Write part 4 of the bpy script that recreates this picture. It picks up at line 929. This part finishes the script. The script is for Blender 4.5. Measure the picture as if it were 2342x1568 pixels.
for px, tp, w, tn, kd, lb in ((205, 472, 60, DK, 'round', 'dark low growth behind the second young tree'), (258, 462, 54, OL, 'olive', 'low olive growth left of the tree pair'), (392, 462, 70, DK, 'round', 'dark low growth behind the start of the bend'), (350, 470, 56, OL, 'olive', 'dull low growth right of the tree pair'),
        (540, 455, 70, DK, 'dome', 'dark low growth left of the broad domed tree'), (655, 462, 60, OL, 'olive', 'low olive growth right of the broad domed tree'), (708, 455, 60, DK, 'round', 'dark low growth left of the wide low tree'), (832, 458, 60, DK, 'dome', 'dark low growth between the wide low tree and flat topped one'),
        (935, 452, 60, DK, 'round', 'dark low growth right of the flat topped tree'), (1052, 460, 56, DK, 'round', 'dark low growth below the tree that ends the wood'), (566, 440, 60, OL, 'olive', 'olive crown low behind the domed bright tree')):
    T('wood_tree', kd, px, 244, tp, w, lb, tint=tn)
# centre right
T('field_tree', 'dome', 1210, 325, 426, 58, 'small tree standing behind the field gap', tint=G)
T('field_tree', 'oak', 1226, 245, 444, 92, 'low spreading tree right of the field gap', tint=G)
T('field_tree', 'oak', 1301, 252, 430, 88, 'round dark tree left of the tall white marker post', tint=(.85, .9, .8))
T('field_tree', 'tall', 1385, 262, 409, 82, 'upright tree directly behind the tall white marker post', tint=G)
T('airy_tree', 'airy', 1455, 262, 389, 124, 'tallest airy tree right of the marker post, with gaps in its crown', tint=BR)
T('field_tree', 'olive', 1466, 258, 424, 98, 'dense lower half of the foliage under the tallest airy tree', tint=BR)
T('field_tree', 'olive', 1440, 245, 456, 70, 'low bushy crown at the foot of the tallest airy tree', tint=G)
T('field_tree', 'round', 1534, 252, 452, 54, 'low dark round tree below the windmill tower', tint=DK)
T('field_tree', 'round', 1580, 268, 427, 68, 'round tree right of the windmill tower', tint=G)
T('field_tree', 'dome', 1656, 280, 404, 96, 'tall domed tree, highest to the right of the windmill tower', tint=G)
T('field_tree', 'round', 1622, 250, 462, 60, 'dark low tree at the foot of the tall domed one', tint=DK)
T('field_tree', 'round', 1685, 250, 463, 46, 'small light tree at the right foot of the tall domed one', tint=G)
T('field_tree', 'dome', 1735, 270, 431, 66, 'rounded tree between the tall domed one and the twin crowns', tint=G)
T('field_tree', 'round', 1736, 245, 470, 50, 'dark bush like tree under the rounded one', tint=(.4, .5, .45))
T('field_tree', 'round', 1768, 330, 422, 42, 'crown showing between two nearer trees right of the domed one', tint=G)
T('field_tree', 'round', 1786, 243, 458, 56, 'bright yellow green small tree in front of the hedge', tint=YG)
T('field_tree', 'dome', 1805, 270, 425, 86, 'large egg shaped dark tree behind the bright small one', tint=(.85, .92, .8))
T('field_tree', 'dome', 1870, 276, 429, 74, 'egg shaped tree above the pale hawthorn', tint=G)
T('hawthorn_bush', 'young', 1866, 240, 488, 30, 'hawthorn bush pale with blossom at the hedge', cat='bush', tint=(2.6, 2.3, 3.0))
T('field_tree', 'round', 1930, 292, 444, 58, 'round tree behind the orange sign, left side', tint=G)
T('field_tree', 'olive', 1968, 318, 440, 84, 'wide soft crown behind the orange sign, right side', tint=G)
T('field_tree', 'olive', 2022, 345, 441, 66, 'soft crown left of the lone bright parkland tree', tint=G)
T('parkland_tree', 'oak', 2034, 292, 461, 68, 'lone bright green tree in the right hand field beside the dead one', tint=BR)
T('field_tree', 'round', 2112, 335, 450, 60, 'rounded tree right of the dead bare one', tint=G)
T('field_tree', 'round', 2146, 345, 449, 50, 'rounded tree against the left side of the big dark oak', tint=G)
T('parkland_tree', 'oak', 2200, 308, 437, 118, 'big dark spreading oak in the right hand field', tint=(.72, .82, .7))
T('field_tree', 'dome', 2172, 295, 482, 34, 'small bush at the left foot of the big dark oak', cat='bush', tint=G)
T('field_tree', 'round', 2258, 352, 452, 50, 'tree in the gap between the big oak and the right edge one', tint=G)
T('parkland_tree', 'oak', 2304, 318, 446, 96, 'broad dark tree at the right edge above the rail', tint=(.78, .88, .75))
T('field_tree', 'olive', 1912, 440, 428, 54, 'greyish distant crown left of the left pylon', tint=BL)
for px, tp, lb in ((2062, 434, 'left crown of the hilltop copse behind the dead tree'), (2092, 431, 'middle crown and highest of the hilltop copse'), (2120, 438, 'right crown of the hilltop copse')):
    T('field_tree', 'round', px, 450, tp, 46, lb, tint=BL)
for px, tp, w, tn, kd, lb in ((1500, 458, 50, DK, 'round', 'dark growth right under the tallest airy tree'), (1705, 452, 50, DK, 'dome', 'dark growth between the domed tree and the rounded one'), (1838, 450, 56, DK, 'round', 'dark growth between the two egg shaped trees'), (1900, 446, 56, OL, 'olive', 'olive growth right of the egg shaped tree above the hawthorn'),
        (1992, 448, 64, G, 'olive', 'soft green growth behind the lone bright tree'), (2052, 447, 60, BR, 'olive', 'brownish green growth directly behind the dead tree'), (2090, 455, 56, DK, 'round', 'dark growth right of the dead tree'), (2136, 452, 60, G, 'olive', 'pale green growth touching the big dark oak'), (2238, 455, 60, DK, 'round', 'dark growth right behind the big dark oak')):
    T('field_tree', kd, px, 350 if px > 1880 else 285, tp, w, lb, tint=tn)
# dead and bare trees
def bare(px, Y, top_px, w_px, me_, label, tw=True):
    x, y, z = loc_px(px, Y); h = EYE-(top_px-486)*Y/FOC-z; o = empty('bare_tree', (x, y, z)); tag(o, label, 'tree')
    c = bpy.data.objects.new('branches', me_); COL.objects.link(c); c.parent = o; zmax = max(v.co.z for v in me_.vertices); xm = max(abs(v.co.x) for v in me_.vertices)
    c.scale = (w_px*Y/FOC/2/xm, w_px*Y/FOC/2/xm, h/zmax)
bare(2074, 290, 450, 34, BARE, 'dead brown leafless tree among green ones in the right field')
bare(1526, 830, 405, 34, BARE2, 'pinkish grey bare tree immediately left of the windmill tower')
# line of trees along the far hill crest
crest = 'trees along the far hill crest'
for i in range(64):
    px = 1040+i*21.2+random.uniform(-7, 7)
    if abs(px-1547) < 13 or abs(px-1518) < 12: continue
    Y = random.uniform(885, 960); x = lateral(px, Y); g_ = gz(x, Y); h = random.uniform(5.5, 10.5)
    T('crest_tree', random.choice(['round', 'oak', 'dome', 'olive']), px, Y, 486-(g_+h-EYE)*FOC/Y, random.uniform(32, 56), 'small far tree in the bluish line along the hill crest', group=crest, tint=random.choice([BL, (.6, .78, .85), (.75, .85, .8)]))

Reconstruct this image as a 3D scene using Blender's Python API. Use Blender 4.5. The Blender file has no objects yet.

STATED PROBLEM:
Using the material above, copy every line in which the string "that" occurs.

SOLUTION:
Write part 4 of the bpy script that recreates this picture. It picks up at line 929. This part finishes the script. The script is for Blender 4.5. Measure the picture as if it were 2342x1568 pixels.
        (935, 452, 60, DK, 'round', 'dark low growth right of the flat topped tree'), (1052, 460, 56, DK, 'round', 'dark low growth below the tree that ends the wood'), (566, 440, 60, OL, 'olive', 'olive crown low behind the domed bright tree')):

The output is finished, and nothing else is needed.